Mladenović opublikował oświadczenie. Przeprasza rywali, kolegów oraz kibiców
Finał Pucharu Polski pomiędzy Legią Warszawa i Rakowem Częstochowa zakończył się bezbramkowym remisem, po którym nastąpiła dogrywka i rzuty karne. Zawodnicy obu ekip byli w nich nieomylni, aż do momentu, gdy w szóstej serii pomylił się Mateusz Wdowiak, którego strzał obronił Kacper Tobiasz.
Momentalnie rozpoczęła się radość drużyny z Warszawy. Kibice Legii byli zgromadzeni po drugiej stronie stadionu, więc po obronie jedenastki Tobiasz ruszył przez całe boisko w ich kierunku.
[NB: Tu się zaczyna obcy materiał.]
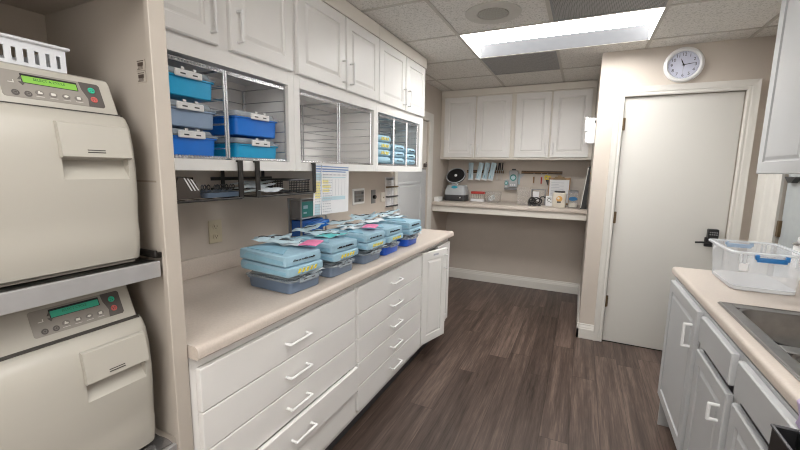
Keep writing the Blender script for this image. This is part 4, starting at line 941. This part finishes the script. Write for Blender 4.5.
t = thing('clipboard', 'brown clipboard with a white sheet leaning on the back wall', 'clipboard', (.622, 2.04, ZN), (-.10, 0, 0))
link('board', MB().box((-.115, 0, .002), (.118, .004, .31), .001), 'wood', t, local=True)
pg = link('page', MB().box((-.103, -.0025, .02), (.105, -.0005, .285)), 'paper', t, local=True)
mb = MB(); R = random.Random(6)
for k in range(12): mb.box((-.085, -.0031, .05+.018*k), (-.085+R.uniform(.05, .16), -.0026, .054+.018*k))
link('print', mb, 'lines', pg, local=True)
cl = link('clip', MB().prism([(-.07, .285), (.07, .285), (.05, .315), (.02, .322), (.015, .338), (-.015, .338), (-.02, .322), (-.05, .315)], -.010, -.0028, lambda a, b, h: Vector((a, h, b))), 'brass', t, local=True)
# tins and jars
t = thing('white_card', 'small white card with dark script propped left of the cream tin', 'card', (.552, 1.735, ZN), (-.08, 0, 0))
link('board', MB().box((-.038, -.004, .001), (.038, .004, .112), .003), 'paper', t, local=True)
link('script', MB().torus((-.004, -.0045, .070), .016, .003, 'y', n=14, k=5, arc=.7).rod([(-.02, -.0045, .045), (.0, -.0045, .052), (.022, -.0045, .040)], .003, 5).box((-.024, -.005, .09), (.016, -.0035, .094)), 'dark', t, local=True)
t = thing('cream_tin', 'square cream tin with an orange round print and dark lid', 'tin', (.652, 1.70, ZN))
link('can', MB().rings([rrect(.652, 1.70, .063, .055, ZN+.001, .012), rrect(.652, 1.70, .066, .058, ZN+.006, .012), rrect(.652, 1.70, .066, .058, ZN+.148, .012), rrect(.652, 1.70, .058, .05, ZN+.156, .012)]), 'tin', t)
link('lid', MB().lathe([(.052, .1565), (.054, .160), (.052, .172), (.001, .174)], (.652, 1.70, ZN), 28), 'dark', t)
link('round_print', MB().lathe([(.001, 0), (.030, 0), (.030, .001), (.001, .001)], n=24), 'orange', t, local=True); t.children[-1].data.transform(frame((.003, -.0585, .092), X, Z))
link('dark_print', MB().box((-.018, -.0602, .048), (.020, -.0583, .066)), 'dark', t, local=True)
link('white_print', MB().lathe([(.001, .001), (.012, .001), (.012, .0016), (.001, .0016)], n=18), 'tin', t, local=True); t.children[-1].data.transform(frame((-.006, -.0586, .098), X, Z))
t = thing('label_jar', 'clear square jar with a blue oval label at the right end of the bar counter', 'jar', (.787, 1.69, ZN))
link('jar', MB().rings([rrect(.787, 1.69, .044, .044, ZN+.001, .010), rrect(.787, 1.69, .047, .047, ZN+.006, .010), rrect(.787, 1.69, .047, .047, ZN+.150, .010), rrect(.787, 1.69, .040, .040, ZN+.160, .010)]), 'clearjar', t)
link('cap', MB().rings([rrect(.787, 1.69, .045, .045, ZN+.1605, .010), rrect(.787, 1.69, .046, .046, ZN+.180, .010), rrect(.787, 1.69, .040, .040, ZN+.184, .010)]), 'grey', t)
link('oval_label', MB().lathe([(.001, 0), (.042, 0), (.042, .001), (.001, .001)], n=28), 'jarblue', t, local=True); t.children[-1].data.transform(frame((0, -.0475, .098), X, Z) @ Matrix.Diagonal((1, .5, 1, 1)))
link('contents', MB().rings([rrect(.787, 1.69, .040, .040, ZN+.008, .010), rrect(.787, 1.69, .041, .041, ZN+.055, .010)]), 'tin', t)
t = thing('leaning_board', 'black board with a pale front edge leaning against the jutting wall', 'board', (.90, 1.66, ZN))
def lb(a, b): return [Vector((.868+.045*zz/.42+dx_, yy, ZN+.001+zz)) for zz, dx_, yy in ()]
mb = MB().prism([(-.008, 0), (.050, 0), (.056, .43), (.034, .43)], 1.60, 1.92, lambda a, b, h: Vector((.868+a, h, ZN+.001+b))); link('panel', mb, 'black', t)
mb = MB().prism([(-.008, .012), (.000, .012), (.041, .42), (.034, .42)], 1.594, 1.5995, lambda a, b, h: Vector((.868+a, h, ZN+.001+b))); link('pale_edge', mb, 'trim', t)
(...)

Za nim biegła cała drużyna Legii, a wszyscy przemknęli przed ławką rezerwowych Rakowa. To podburzyło atmosferę, która była napięta od samego początku spotkania.
W efekcie doszło do wielu spięć między członkami obu ekip, a jednym z głównych winnych został uznany Mladenović. Serb w kilka sekund zadał ciosy w twarz trzem zawodnikom z Częstochowy.
"Finał Fortuna Pucharu Polski był meczem pełnym emocji i dramaturgii. Niestety, również tych pozasportowych, które udzieliły się mojej osobie. Przepraszam za swoje zachowanie piłkarzy, przede wszystkim Marcina Cebulę, Wiktora Długosza i Jeana Carlosa, oraz sztab szkoleniowy Rakowa Częstochowa, łącznie z trenerem Markiem Papszunem" - napisał Mladenović na swoim koncie na Instagramie.
"Mam świadomość, że to było niedopuszczalne. Tak nie powinien zachowywać się żaden sportowiec. Przepraszam również zawodników mojej drużyny, mój sztab i kibiców za niegodne reprezentowanie barw Legii Warszawa" - napisał piłkarz stołecznego klubu.
Jeszcze dzisiaj ma zebrać się specjalna komisja, która wskaże karę dla Mladenovicia i innych uczestników awantury na Stadionie Narodowym.